The artists of Paris congregate on the left bank of the Seine, and those of the United states at Greenwich. These areas have earned a prescriptive right to eccentricity; even the bizarre does not shock overmuch. After all, something is due to unorthodox genius. But eccentricity in the initial stages is rather apt to annoy. The Philistine may be outraged. It is therefore, wise that the Madras colony should nurture its extravagances, if it is minded to them, away from the vulgar gaze. In time, these eccentricities would, so to say, mature and then Madras would be as proud of its Adyar (or whatever its name is to be) as Paris is of its Latin Quarter.
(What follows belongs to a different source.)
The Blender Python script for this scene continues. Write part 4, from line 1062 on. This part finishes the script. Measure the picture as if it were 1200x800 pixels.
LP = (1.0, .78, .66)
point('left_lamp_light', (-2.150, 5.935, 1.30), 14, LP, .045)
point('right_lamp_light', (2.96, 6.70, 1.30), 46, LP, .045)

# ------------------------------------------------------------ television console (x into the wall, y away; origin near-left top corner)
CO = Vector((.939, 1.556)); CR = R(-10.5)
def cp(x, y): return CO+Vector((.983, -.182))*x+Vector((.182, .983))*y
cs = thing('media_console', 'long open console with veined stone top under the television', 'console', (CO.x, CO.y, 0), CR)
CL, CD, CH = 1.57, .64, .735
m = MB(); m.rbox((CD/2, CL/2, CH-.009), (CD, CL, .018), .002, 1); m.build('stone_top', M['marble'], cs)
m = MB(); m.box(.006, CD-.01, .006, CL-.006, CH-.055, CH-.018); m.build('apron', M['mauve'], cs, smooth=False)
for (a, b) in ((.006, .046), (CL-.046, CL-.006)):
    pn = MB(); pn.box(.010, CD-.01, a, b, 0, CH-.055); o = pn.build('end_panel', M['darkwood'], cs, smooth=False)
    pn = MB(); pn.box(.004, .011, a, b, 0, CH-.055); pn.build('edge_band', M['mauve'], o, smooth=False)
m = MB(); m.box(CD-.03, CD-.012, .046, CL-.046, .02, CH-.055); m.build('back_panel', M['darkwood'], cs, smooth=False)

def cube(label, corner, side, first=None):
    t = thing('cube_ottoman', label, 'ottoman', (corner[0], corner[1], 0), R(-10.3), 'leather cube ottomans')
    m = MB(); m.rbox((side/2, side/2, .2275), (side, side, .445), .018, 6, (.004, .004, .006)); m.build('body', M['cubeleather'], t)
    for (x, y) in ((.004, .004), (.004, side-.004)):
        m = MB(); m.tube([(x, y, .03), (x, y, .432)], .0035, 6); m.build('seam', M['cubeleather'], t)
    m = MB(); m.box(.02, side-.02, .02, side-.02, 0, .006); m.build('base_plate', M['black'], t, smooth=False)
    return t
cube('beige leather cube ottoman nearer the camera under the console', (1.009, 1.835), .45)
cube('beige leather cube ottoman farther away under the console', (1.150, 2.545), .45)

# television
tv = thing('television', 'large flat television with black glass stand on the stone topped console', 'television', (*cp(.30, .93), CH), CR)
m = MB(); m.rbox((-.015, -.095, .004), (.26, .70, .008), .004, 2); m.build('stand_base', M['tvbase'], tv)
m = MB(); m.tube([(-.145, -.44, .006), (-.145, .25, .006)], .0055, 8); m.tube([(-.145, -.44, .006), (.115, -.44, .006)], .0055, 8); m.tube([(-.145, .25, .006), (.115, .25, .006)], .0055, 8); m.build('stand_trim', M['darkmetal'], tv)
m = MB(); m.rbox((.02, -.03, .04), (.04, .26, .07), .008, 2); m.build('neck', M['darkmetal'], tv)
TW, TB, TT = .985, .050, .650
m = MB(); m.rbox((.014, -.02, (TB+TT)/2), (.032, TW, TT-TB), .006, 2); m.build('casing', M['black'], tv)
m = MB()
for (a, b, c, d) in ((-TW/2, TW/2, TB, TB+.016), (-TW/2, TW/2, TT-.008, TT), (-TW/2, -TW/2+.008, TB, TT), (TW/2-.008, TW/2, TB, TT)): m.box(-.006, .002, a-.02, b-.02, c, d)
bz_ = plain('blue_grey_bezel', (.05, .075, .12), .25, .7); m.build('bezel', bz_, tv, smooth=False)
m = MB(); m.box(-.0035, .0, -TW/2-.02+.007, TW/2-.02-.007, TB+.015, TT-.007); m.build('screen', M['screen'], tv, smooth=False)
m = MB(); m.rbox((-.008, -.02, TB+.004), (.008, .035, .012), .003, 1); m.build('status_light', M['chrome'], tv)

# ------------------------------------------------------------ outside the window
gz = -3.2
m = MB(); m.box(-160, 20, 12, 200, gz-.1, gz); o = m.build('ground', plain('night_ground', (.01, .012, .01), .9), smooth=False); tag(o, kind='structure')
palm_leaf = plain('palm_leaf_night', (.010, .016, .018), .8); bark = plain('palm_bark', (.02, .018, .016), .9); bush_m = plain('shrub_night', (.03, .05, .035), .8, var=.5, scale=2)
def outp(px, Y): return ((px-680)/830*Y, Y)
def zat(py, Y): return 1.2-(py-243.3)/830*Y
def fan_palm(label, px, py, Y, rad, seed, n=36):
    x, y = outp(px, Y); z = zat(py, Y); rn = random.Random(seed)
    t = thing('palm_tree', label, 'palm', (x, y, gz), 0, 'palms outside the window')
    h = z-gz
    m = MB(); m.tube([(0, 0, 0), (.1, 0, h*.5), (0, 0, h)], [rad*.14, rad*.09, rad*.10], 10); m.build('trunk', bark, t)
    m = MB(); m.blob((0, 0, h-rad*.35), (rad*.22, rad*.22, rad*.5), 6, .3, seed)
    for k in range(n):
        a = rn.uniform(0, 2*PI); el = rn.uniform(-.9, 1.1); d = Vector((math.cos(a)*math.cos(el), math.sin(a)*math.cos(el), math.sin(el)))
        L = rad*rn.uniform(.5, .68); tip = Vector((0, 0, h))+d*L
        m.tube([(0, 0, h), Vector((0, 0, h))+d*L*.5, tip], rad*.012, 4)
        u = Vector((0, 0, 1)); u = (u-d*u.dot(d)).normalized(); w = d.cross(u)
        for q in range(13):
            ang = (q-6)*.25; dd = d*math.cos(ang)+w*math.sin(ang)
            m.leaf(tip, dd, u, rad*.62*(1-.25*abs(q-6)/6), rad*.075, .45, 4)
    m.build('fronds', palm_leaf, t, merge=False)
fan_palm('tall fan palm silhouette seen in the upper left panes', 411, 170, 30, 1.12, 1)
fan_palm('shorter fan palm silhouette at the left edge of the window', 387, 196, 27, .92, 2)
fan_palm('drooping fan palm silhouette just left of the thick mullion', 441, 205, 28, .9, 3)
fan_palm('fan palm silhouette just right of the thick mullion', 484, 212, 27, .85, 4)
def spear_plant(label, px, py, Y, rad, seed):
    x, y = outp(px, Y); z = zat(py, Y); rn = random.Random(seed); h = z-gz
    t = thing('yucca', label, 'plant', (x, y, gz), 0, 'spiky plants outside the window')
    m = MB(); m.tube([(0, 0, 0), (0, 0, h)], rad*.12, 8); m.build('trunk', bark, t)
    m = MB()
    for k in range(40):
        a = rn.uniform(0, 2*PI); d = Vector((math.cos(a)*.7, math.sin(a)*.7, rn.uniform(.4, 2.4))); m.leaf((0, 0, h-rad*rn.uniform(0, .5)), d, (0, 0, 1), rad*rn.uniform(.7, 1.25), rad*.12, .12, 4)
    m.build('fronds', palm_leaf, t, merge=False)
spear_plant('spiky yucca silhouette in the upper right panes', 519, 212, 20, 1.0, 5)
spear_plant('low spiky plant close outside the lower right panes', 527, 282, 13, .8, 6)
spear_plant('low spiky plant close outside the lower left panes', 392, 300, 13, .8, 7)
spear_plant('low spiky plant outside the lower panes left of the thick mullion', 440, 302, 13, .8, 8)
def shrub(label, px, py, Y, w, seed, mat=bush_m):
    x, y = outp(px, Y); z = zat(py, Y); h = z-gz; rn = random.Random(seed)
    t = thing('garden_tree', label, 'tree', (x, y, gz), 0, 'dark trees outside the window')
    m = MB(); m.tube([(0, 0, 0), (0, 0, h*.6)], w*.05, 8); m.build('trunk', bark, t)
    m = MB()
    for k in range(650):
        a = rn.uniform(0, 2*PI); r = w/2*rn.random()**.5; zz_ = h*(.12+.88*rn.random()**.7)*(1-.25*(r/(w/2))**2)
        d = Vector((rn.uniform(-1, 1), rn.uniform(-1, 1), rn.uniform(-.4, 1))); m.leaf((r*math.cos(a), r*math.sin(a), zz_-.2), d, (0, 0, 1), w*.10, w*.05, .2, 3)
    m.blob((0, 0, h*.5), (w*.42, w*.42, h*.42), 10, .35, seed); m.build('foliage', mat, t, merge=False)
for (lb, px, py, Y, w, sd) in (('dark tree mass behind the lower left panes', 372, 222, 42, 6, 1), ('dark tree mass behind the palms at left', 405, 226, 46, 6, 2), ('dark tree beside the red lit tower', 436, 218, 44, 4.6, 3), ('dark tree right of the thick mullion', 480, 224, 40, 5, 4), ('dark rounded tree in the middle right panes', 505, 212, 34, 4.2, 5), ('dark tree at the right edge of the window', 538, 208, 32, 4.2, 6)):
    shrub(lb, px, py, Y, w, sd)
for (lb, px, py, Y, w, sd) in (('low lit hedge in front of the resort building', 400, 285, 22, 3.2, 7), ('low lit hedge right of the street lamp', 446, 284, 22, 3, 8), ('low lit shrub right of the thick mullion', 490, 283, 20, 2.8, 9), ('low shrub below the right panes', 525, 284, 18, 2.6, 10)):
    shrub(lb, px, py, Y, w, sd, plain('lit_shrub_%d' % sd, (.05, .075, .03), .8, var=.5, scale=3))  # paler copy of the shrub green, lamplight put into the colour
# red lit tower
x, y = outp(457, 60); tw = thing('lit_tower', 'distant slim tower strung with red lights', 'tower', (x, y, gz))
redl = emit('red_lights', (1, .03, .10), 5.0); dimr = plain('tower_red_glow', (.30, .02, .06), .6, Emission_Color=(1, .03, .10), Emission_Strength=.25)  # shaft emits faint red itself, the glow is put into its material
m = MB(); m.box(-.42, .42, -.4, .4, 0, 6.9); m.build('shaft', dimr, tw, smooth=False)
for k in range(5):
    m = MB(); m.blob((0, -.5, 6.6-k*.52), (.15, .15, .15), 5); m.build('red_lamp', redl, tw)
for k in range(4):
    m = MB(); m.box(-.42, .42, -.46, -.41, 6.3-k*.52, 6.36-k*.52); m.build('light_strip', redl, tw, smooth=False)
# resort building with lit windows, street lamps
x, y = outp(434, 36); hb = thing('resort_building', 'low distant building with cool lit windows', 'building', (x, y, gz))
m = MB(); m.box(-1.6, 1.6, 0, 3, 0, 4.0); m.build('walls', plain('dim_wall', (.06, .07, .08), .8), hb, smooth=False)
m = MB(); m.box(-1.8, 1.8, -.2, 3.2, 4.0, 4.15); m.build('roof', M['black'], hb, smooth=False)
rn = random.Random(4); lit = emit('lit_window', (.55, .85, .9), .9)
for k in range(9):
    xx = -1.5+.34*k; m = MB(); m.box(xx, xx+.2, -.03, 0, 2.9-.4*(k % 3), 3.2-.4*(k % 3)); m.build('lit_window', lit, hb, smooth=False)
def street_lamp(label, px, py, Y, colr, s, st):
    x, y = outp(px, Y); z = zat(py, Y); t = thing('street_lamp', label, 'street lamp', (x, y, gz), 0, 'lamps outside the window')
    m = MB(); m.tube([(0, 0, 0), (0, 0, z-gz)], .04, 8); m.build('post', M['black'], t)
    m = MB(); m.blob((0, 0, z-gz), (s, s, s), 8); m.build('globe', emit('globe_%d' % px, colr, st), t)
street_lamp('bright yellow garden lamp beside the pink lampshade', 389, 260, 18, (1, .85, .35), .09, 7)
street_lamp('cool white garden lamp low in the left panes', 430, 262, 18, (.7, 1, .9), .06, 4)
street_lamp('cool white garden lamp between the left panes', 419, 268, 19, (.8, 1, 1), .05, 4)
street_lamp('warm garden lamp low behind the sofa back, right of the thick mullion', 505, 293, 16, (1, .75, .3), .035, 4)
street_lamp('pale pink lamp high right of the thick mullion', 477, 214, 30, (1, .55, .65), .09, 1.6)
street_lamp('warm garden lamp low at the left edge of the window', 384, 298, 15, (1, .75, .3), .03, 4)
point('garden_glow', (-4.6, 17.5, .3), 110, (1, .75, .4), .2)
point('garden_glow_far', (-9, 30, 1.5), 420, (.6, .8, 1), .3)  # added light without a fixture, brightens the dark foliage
But a great city requires not only a Latin Quarter but also a Bloomsbury. Where is this to be found in Madras now? Such a question would have been laughed to scorn about ten years ago when the intellectual supremacy of Mylapore was undoubted. Unfortunately, however, the last decade has dealt rather harshly with Mylapore, which is becoming an extended slum. Ex oriente lux, it has been said. The artistic sun is to rise in the east. Will the intellectual sun rise in the west?